Everything we have been asking ourselves over the last 6 plus weeks come together as we close in on Sinai. In our lives we have sought reassurances from those we honor, their blessings, to guide us and to help us make the right decisions. We have dealt with sickness and accusations and we have numbered those we could count on and those we separated from or who separated from us. We come to this Shabbat, some of us filled with a week of sickness and sadness, sorrow and joy. We leave oddly enough Memorial Day behind in this week and start a new kind of memorial as we enter the next. This is the longest parashah of the year with 176 verses.
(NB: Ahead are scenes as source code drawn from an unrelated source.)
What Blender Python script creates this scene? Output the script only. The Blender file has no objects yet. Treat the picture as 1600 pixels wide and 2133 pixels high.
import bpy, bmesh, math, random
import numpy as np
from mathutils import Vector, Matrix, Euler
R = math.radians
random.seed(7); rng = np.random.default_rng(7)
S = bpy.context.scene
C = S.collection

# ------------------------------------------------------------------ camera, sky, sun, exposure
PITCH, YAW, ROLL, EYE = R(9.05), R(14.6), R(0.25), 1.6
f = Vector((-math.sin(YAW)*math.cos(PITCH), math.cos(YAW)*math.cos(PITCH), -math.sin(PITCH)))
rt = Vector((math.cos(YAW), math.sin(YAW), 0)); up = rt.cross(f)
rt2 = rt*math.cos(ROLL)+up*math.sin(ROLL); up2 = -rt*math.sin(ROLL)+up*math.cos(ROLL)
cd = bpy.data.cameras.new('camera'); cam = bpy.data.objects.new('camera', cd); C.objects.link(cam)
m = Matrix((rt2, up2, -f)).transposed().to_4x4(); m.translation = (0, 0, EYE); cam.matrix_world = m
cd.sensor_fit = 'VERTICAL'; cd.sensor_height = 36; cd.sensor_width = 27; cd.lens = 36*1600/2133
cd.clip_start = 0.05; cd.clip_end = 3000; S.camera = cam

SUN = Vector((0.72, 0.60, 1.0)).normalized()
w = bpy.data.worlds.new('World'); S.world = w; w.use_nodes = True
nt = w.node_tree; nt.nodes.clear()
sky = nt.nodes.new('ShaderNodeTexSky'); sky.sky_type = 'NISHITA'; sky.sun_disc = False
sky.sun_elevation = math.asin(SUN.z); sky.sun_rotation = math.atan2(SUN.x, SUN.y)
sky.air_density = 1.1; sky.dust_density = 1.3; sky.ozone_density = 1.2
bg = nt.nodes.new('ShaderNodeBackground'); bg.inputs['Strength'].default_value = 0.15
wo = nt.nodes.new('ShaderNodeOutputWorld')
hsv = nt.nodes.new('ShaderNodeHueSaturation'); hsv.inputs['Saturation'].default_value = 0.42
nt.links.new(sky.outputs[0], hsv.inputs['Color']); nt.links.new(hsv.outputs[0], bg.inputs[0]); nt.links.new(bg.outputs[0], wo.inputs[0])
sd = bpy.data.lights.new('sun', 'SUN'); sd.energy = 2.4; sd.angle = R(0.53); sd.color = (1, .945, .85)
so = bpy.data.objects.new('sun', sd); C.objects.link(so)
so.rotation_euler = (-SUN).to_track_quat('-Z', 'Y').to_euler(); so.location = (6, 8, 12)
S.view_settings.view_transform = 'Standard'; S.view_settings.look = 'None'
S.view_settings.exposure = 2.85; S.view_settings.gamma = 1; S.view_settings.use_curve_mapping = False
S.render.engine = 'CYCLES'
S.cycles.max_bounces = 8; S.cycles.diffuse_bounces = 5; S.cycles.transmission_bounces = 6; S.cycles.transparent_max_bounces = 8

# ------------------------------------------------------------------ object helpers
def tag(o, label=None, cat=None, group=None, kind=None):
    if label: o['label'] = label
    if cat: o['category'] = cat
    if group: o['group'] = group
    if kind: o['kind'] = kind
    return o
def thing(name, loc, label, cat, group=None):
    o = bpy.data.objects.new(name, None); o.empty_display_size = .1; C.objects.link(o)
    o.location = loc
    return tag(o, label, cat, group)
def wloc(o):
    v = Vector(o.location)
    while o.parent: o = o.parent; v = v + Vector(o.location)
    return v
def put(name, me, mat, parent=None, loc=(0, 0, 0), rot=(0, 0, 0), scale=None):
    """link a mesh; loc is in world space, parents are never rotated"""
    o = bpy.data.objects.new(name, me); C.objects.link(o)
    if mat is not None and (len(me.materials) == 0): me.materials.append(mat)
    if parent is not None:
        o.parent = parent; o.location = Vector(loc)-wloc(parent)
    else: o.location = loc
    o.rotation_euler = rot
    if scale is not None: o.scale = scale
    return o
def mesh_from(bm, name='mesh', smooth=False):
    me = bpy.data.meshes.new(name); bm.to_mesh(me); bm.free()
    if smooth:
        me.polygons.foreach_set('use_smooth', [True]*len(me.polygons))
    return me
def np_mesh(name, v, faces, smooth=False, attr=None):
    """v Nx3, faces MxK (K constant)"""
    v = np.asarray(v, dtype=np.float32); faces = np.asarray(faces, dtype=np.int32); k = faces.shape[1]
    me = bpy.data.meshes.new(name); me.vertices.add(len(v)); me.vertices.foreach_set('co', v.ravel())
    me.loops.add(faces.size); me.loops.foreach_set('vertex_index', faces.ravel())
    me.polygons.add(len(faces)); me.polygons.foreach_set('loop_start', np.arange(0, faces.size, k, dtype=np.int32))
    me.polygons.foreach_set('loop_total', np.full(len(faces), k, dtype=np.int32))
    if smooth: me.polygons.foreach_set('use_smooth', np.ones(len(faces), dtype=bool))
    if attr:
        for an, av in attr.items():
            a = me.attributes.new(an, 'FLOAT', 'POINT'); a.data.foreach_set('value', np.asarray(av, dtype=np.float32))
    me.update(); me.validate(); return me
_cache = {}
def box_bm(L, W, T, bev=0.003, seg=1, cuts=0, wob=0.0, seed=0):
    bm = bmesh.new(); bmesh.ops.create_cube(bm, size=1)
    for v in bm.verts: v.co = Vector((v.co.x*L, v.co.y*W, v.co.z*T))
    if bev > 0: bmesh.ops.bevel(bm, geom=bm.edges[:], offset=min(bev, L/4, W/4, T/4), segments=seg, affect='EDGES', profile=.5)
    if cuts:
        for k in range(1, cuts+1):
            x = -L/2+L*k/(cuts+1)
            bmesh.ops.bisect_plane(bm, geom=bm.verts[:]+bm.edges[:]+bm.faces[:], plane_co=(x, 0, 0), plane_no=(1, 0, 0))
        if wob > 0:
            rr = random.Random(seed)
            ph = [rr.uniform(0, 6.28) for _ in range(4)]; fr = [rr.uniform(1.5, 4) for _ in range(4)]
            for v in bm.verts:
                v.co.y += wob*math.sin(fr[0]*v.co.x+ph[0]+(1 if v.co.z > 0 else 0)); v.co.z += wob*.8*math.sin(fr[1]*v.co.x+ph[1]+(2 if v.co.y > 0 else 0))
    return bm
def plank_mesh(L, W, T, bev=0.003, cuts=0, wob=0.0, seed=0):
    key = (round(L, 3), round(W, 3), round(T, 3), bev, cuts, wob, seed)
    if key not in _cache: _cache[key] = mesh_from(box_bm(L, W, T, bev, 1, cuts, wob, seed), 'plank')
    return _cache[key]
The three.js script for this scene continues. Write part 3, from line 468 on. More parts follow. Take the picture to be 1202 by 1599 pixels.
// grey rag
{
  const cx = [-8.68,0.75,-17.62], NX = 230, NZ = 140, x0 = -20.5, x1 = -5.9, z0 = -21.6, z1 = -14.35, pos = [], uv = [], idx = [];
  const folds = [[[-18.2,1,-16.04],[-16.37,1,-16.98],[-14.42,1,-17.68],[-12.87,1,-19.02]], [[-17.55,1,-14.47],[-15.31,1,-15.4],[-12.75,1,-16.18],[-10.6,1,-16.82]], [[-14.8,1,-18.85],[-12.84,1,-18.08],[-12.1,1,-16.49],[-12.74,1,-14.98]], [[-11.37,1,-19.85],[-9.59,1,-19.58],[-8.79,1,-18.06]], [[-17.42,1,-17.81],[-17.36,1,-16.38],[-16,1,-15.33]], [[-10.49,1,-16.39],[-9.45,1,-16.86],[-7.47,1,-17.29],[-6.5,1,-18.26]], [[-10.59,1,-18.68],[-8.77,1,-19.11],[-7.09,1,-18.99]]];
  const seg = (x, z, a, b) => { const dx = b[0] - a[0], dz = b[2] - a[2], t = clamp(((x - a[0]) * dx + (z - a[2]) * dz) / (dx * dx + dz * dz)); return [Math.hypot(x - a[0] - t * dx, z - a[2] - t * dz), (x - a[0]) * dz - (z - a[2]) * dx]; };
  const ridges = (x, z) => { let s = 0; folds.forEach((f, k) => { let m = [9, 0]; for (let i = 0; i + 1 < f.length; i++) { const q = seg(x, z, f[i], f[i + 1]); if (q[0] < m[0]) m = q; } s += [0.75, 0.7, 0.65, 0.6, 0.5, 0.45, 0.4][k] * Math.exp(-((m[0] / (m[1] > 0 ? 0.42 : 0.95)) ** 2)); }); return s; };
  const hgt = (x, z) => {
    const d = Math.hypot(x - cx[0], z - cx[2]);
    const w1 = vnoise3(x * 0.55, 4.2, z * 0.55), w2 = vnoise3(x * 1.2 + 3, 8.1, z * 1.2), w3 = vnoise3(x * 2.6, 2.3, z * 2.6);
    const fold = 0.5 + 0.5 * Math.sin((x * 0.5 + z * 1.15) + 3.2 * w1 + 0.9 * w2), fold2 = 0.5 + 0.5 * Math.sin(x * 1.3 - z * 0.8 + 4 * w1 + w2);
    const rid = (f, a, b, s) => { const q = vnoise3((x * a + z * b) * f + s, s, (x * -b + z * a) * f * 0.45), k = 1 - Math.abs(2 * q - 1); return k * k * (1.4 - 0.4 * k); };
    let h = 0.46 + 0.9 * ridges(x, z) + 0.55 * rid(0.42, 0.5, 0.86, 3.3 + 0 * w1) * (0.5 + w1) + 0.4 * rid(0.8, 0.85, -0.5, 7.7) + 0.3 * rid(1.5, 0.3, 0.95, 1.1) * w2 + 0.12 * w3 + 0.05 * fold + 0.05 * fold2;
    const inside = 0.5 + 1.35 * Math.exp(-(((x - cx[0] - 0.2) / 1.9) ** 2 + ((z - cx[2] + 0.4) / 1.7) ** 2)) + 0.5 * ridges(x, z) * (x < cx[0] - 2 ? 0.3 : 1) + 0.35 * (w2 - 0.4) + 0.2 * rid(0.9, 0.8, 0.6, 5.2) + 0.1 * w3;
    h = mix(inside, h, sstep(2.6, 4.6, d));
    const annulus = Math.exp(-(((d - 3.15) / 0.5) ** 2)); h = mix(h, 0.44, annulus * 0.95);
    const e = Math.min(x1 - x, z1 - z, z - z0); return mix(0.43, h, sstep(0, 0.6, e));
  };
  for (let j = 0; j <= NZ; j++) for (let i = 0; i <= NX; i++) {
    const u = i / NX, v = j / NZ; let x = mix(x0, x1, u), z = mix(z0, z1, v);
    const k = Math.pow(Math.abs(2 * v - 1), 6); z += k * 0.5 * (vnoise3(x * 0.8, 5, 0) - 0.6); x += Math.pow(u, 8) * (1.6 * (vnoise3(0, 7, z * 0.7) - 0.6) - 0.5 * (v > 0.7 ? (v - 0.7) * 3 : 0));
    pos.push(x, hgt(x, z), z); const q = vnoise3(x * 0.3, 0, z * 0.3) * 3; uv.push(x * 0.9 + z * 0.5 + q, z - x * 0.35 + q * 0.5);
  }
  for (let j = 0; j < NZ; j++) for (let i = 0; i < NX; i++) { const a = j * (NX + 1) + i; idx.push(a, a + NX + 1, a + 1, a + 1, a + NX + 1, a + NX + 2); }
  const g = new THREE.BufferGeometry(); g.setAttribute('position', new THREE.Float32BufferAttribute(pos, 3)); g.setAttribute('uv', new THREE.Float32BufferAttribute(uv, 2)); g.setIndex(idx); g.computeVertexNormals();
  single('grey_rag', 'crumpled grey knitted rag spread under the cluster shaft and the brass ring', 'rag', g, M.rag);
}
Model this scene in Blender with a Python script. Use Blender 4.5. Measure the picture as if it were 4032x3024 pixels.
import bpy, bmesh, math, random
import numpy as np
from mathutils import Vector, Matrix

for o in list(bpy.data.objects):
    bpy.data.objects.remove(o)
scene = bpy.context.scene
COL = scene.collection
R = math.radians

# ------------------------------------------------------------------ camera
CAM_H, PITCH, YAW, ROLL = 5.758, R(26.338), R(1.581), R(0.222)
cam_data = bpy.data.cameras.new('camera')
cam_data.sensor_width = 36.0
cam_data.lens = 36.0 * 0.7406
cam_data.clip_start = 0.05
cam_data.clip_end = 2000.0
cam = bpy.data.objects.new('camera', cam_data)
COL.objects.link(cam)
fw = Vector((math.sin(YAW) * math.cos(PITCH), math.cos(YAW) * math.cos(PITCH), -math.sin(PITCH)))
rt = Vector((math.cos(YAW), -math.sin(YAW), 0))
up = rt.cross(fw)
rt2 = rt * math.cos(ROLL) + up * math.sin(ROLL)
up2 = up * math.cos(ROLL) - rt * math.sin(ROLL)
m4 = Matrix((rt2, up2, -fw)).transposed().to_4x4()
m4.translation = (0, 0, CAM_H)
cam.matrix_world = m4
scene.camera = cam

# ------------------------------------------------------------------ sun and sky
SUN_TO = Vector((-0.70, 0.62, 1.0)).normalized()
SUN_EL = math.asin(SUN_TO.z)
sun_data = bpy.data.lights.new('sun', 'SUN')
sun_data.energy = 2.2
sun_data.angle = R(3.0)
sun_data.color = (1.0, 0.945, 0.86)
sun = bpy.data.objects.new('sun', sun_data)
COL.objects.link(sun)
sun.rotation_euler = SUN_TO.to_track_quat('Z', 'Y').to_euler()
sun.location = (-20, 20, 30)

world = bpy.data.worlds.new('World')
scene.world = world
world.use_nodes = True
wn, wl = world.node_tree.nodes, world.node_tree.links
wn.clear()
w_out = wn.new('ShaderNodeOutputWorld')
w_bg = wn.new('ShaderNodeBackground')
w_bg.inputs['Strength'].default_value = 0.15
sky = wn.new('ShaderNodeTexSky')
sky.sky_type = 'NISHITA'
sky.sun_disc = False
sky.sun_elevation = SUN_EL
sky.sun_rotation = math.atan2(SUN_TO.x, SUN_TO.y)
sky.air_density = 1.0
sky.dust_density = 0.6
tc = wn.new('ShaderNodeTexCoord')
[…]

As you enter this Shabbat and think of the week behind you keep in your head these words from Numbers 6:22-27, please.
Adonai spoke to Moses: Speak to Aaron and his sons: Thus shall you bless the people of Israel. Say to them.
Adonai bless you and protect you
Adonai deal kindly and graciously with you
Adonai bestow God's favor upon you and grant you peace.
With the hands held in the familiar three branched position so did the priests as was their task. As those whose blessings we seek and those elders or favorite cousins we want to approve of us we ask the same and give it in return.
Or as in the words of the prophets Roddenberry and Nimoy.
Life Long and Prosper.
A sweet Shabbat to all and to all a good night!